The exercise: Print, please, exactly and only the lines between the line holding "Write a Blender" and the line holding "S.camera = cam", inclusive, omitting any pictures.

Data lines:
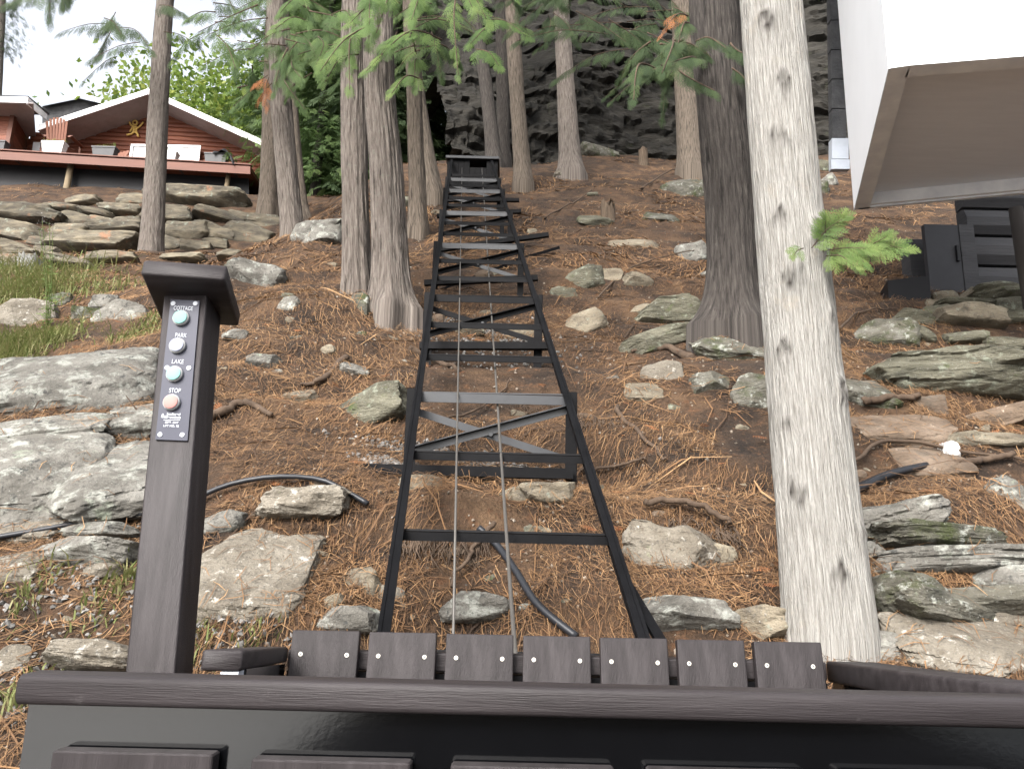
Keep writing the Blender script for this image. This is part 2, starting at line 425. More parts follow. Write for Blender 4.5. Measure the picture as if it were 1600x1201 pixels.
M['panel'] = mat('dark_blue_grey_panel', [(0.020, 0.022, 0.038), (0.027, 0.029, 0.048)], scale=8, rough=0.5, bump=0)
M['lettering'] = plain('white_engraved_lettering', (0.42, 0.44, 0.48), 0.6, bump=0)
M['btn_rim'] = plain('white_button_rim', (0.27, 0.275, 0.275), 0.7, bump=0)
M['btn_green'] = plain('pale_green_button', (0.17, 0.36, 0.325), 0.7, bump=0)
M['btn_white'] = plain('white_button', (0.25, 0.265, 0.35), 0.7, bump=0)
M['btn_red'] = plain('pink_button', (0.38, 0.165, 0.15), 0.7, bump=0)
M['log_red'] = mat('red_brown_log_siding', [(0.10, 0.029, 0.016), (0.15, 0.047, 0.025), (0.21, 0.072, 0.038)], scale=2.2, stretch=(0.4, 0.4, 4), rough=0.6, bump=0.2, rnd=0.12)
M['deck_red'] = mat('red_brown_deck_board', [(0.085, 0.030, 0.018), (0.12, 0.044, 0.027)], scale=2, stretch=(0.4, 0.4, 3), rough=0.6, bump=0.1)
M['fascia'] = plain('white_fascia', (0.78, 0.78, 0.79), 0.5)
M['soffit'] = plain('brown_soffit', (0.27, 0.24, 0.235), 0.7)
M['shingle'] = mat('dark_shingle', [(0.025, 0.026, 0.028), (0.05, 0.05, 0.052)], scale=8, rough=0.95, bump=0.5)
M['chair_wood'] = plain('brown_chair_wood', (0.14, 0.055, 0.033), 0.6)
M['white_paint'] = mat('white_painted_board', [(0.83, 0.85, 0.88), (0.87, 0.89, 0.92)], scale=3, rough=0.5, bump=0.05, bscale=30)
M['grey_paint'] = mat('worn_grey_white_board', [(0.76, 0.80, 0.86), (0.81, 0.85, 0.91)], scale=6, stretch=(0.6, 4, 1), rough=0.7, bump=0.15, bscale=30, rot=(0, 0, 10), spots=[(22, 0.66, 0.72, (0.86, 0.89, 0.92), False)])
M['lip_paint'] = plain('pale_lip_board', (0.88, 0.89, 0.92), 0.6)
M['lip_grey'] = plain('grey_edge_board', (0.84, 0.88, 0.94), 0.6)
M['charcoal'] = mat('charcoal_painted_log', [(0.030, 0.030, 0.033), (0.050, 0.049, 0.052)], scale=2, stretch=(0.5, 0.5, 5), rough=0.7, bump=0.3, bscale=10)
M['charcoal_door'] = plain('charcoal_door_paint', (0.027, 0.027, 0.031), 0.6)
M['black'] = plain('black_box_paint', (0.008, 0.008, 0.01), 0.6)
M['cloth'] = plain('black_cloth', (0.01, 0.01, 0.012), 0.7)
M['planter'] = plain('grey_planter', (0.06, 0.06, 0.063), 0.6)
M['planter_white'] = plain('white_planter', (0.72, 0.72, 0.72), 0.5)
M['gold'] = plain('yellow_gold_paint', (0.62, 0.42, 0.12), 0.45)
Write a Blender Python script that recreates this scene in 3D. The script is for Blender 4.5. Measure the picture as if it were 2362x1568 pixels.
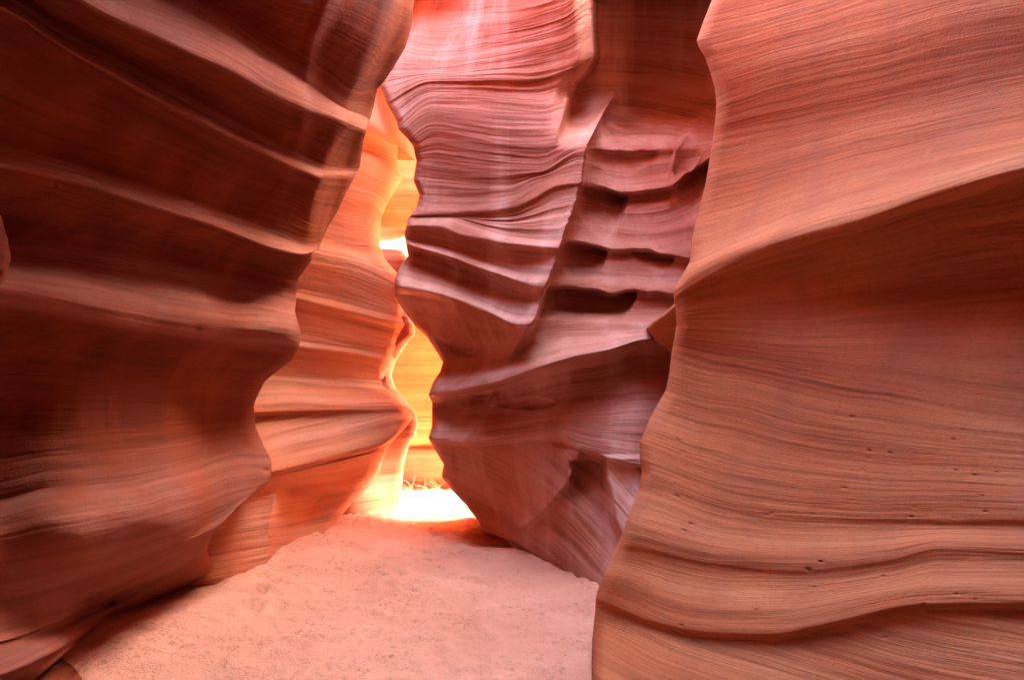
import bpy, math, random
import numpy as np

for o in list(bpy.data.objects):
    bpy.data.objects.remove(o, do_unlink=True)
random.seed(4)
S = bpy.context.scene
COL = S.collection

# ------------------------------------------------------------------ camera
W, H, F = 2361.0, 1568.0, 1574.0          # units in which the outlines below were measured
CX, CY = W / 2, H / 2
CAM_Z = 1.5
PITCH = math.atan(66.0 / F)
cam_d = bpy.data.cameras.new('camera')
cam_d.sensor_width = 36.0
cam_d.lens = 36.0 * F / W
cam_d.clip_start = 0.05
cam_d.clip_end = 500
cam = bpy.data.objects.new('camera', cam_d)
COL.objects.link(cam)
cam.location = (0, 0, CAM_Z)
cam.rotation_euler = (math.pi / 2 + PITCH, 0, 0)
S.camera = cam

# ------------------------------------------------------------------ light
SUN_EL, SUN_AZ = math.radians(41), math.radians(-1)     # azimuth measured from +X towards +Y
SKY_STRENGTH, SUN_STRENGTH, EXPOSURE = 0.14, 3.0, 5.8
sv = (math.cos(SUN_EL) * math.cos(SUN_AZ), math.cos(SUN_EL) * math.sin(SUN_AZ), math.sin(SUN_EL))
world = bpy.data.worlds.new("World")
S.world = world
world.use_nodes = True
nt = world.node_tree
nt.nodes.clear()
sky = nt.nodes.new('ShaderNodeTexSky')
sky.sky_type = 'NISHITA'
sky.sun_disc = False
sky.sun_elevation = SUN_EL
sky.sun_rotation = math.pi / 2 - SUN_AZ
sky.dust_density = 4.5
sky.ozone_density = 0.6
bg = nt.nodes.new('ShaderNodeBackground')
bg.inputs['Strength'].default_value = SKY_STRENGTH
wo = nt.nodes.new('ShaderNodeOutputWorld')
nt.links.new(sky.outputs[0], bg.inputs[0])
nt.links.new(bg.outputs[0], wo.inputs[0])
sun_d = bpy.data.lights.new('sun', 'SUN')
sun_d.energy = SUN_STRENGTH
sun_d.angle = math.radians(0.5)
sun_d.color = (1.0, 0.89, 0.72)
sun = bpy.data.objects.new('sun', sun_d)
COL.objects.link(sun)
from mathutils import Vector
sun.rotation_euler = Vector(sv).to_track_quat('Z', 'Y').to_euler()
S.view_settings.view_transform = 'Standard'
S.view_settings.look = 'None'
S.view_settings.exposure = EXPOSURE
S.view_settings.gamma = 1.0
S.cycles.max_bounces = 12
S.cycles.diffuse_bounces = 10
S.cycles.glossy_bounces = 2
S.cycles.caustics_reflective = False
S.cycles.caustics_refractive = False
S.cycles.sample_clamp_indirect = 8.0
S.cycles.use_denoising = True
try:
    S.cycles.denoiser = 'OPENIMAGEDENOISE'
    S.cycles.denoising_input_passes = 'RGB_ALBEDO_NORMAL'
except Exception:
    pass

# ------------------------------------------------------------------ maths helpers
def to_world(px, py, d):
    x = (px - CX) / F * d
    u = (CY - py) / F * d
    c, s = math.cos(PITCH), math.sin(PITCH)
    return np.stack([x, d * c - u * s, CAM_Z + d * s + u * c], -1)

def pchip(x, Y, xi):
    """monotone cubic through Y[k] (any trailing shape) at x[k]"""
    x = np.asarray(x, float); Y = np.asarray(Y, float)
    sh = Y.shape[1:]
    Y = Y.reshape(len(x), -1)
    h = np.diff(x)[:, None]
    dl = np.diff(Y, axis=0) / h
    m = np.zeros_like(Y)
    if len(x) > 2:
        w1 = 2 * h[1:] + h[:-1]; w2 = h[1:] + 2 * h[:-1]
        same = dl[1:] * dl[:-1] > 0
        a = np.where(same, dl[:-1], 1); b = np.where(same, dl[1:], 1)
        m[1:-1] = np.where(same, (w1 + w2) / (w1 / a + w2 / b), 0)
    m[0] = dl[0]; m[-1] = dl[-1]
    xi = np.clip(np.asarray(xi, float), x[0], x[-1])
    k = np.clip(np.searchsorted(x, xi, side='right') - 1, 0, len(x) - 2)
    t = ((xi - x[k]) / (x[k + 1] - x[k]))[:, None]
    hh = (x[k + 1] - x[k])[:, None]
    r = ((1 + 2 * t) * (1 - t) ** 2 * Y[k] + t * (1 - t) ** 2 * hh * m[k]
         + t * t * (3 - 2 * t) * Y[k + 1] + t * t * (t - 1) * hh * m[k + 1])
    return r.reshape((len(xi),) + sh)

def rbf(ctrl):
    """smooth depth field through scattered (px, py, d) points"""
    c = np.array(ctrl, float)
    P = c[:, :2] / 400.0
    def U(r2):
        return np.sqrt(r2 + 0.05)
    n = len(c)
    A = np.zeros((n + 3, n + 3))
    A[:n, :n] = U(((P[:, None] - P[None]) ** 2).sum(-1)) * -1
    A[:n, n] = 1; A[:n, n + 1:] = P
    A[n, :n] = 1; A[n + 1:, :n] = P.T
    sol = np.linalg.solve(A, np.r_[c[:, 2], 0, 0, 0])
    def f(px, py):
        out = np.full(px.shape, sol[n]) + sol[n + 1] * px / 400 + sol[n + 2] * py / 400
        for i in range(n):
            out += -sol[i] * U((px / 400 - P[i, 0]) ** 2 + (py / 400 - P[i, 1]) ** 2)
        return out
    return f

def hash2(ix, iy, seed):
    h = (ix.astype(np.int64) * 374761393 + iy.astype(np.int64) * 668265263 + seed * 974711) & 0x7fffffff
    h = ((h ^ (h >> 13)) * 1274126177) & 0x7fffffff
    h = h ^ (h >> 16)
    return (h & 0xffff) / 65535.0

def vnoise(x, y, seed):
    ix = np.floor(x); iy = np.floor(y)
    fx = x - ix; fy = y - iy
    fx = fx * fx * fx * (fx * (fx * 6 - 15) + 10); fy = fy * fy * fy * (fy * (fy * 6 - 15) + 10)
    a = hash2(ix, iy, seed); b = hash2(ix + 1, iy, seed)
    c = hash2(ix, iy + 1, seed); d = hash2(ix + 1, iy + 1, seed)
    return (a + (b - a) * fx) * (1 - fy) + (c + (d - c) * fx) * fy - 0.5

def fbm(x, y, seed, octv=4, gain=0.55):
    s = 0; a = 1.0
    for k in range(octv):
        s = s + a * vnoise(x, y, seed + 31 * k)
        x = x * 2.03; y = y * 2.03; a *= gain
    return s

def sstep(x):
    x = np.clip(x, 0, 1)
    return x * x * (3 - 2 * x)

def win(z, a, b, fa, fb):
    """1 between a and b, fading to 0 over fa below a and fb above b"""
    return sstep((z - (a - fa)) / fa) * sstep(((b + fb) - z) / fb)

def lineV(poly):
    p = np.array(poly, float)
    return lambda py: np.interp(py, p[:, 1], p[:, 0])

def lineH(poly):
    p = np.array(poly, float)
    return lambda px: np.interp(px, p[:, 0], p[:, 1])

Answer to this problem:
Write a Blender Python script that recreates this scene in 3D. The script is for Blender 4.5. Measure the picture as if it were 2362x1568 pixels.
import bpy, math, random
import numpy as np

for o in list(bpy.data.objects):
    bpy.data.objects.remove(o, do_unlink=True)
random.seed(4)
S = bpy.context.scene
COL = S.collection

# ------------------------------------------------------------------ camera
W, H, F = 2361.0, 1568.0, 1574.0          # units in which the outlines below were measured
CX, CY = W / 2, H / 2
CAM_Z = 1.5
PITCH = math.atan(66.0 / F)
cam_d = bpy.data.cameras.new('camera')
cam_d.sensor_width = 36.0
cam_d.lens = 36.0 * F / W
cam_d.clip_start = 0.05
cam_d.clip_end = 500
cam = bpy.data.objects.new('camera', cam_d)
COL.objects.link(cam)
cam.location = (0, 0, CAM_Z)
cam.rotation_euler = (math.pi / 2 + PITCH, 0, 0)
S.camera = cam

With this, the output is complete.